Delhi Police Recruits Northeastern Youths as Special Officers to Check Attacks

The recent spurt in crime against people from the Northeast in Delhi has made the police revive an age-old method of policing where representatives from a particular community are made special police officers to help in policing.

Published: 30th November 2014 06:14 AM  |   Last Updated: 30th November 2014 11:55 AM   |  A+A-


NEW DELHI: The recent spurt in crime against people from the Northeast in Delhi has made the police revive an age-old method of policing where representatives from a particular community are made special police officers to help in policing.

So far, Delhi police has recruited 41 such special officers who are from the Northeastern states. They have been issued identity cards and assigned various responsibilities. Five people have been selected from Arunachal Pradesh, five from Assam, seven from Manipur, four from Meghalaya, seven from Mizoram, two from Nagaland, five from Tripura and three people from Darjeeling in West Bengal.

These officers report to Joint Commissioner of Police (Training), Robin Hibu, the face of the Northeastern community in Delhi Police. “After police receives a distress call from a person from the Northeast, the local police along with the special officers, who are from the same state as the victim, reach the spot,” said a senior police officer. These special officers are working professionals who have taken up this additional duty help their community.

Last week, four youths from the Northeast were found dead in the Capital. The police sought help of these special officers to inform the families of the victims and relatives. At times, these officers also help in investigating a case.

 In the past, such special officers were appointed by officers of the Deputy Commissioner of Police rank on recommendation of the Station House Officer. “The idea behind appointing these officers was to bridge the gap between police and citizens which helped in maintaining law and order and also gather intelligence,” said Delhi Police spokesperson Rajan Bhagat.

These officers were given Delhi Police ID cards and were allowed to directly report to senior cops. They were even called in to attend several meetings. Initially, it worked out and these special officers helped in policing in a positive way.

However, eventually this practice grew corrupt. SHOs and senior cops started appointing these special officers on their whims. “Many cases of corruption came into light over a period following which the idea of appointing special officers was phased out in 1998,” said a police officer. 

But the need to revive this practice grew strong given the rise in crime and racial attacks against people from the Northeast in the last two years. Police were facing problems such as communication and coordination with the community. After the murder of a 19-year-old student from Arunachal Pradesh, Nido Tania, in January this year, discrimination against Indians from the Northeast became a topic of fierce national debate with the Delhi police receiving severe flak for being unable to prevent such attacks.
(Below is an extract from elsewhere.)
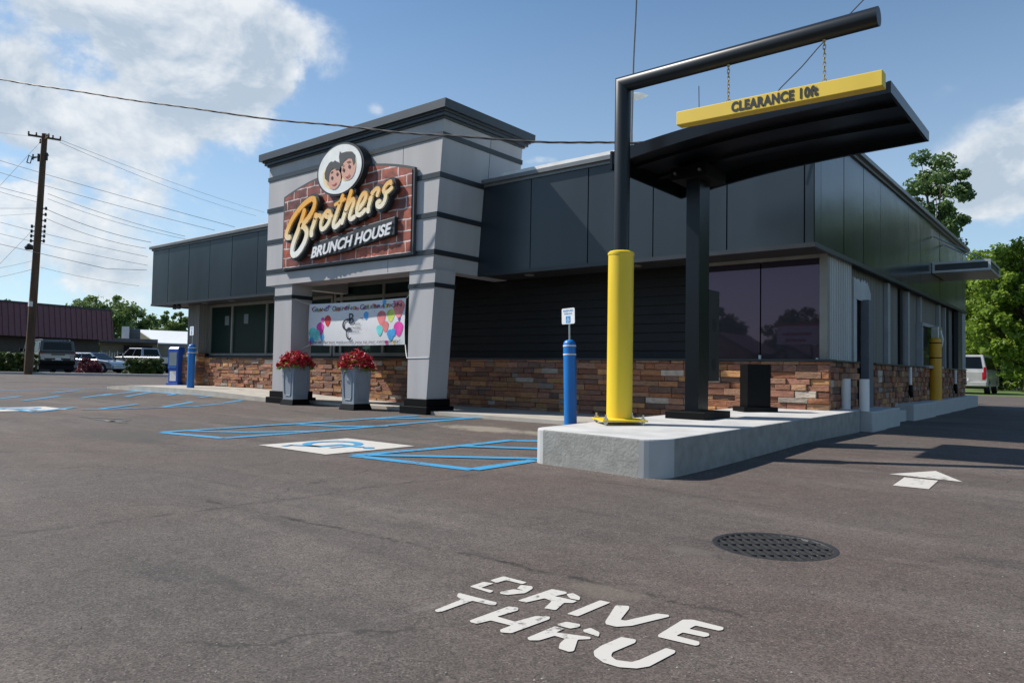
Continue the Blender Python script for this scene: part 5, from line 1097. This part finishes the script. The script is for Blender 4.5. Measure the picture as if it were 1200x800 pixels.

There are some two lakh people from the Northeast, who are living in Delhi. From 27 cases in 2011, the number of cases lodged by Northeastern people in Delhi has gone up to 73 in 2013. Till November this year, police have registered 145 cases. The Delhi police received total 853 calls this year, out of which 645 were of criminal incidents. Out of 645, 145 cases were registered.  The maximum calls received (259) were related to incidents of quarrel. Cops have registered 56 cases of eve teasing and 10 cases of rape this year.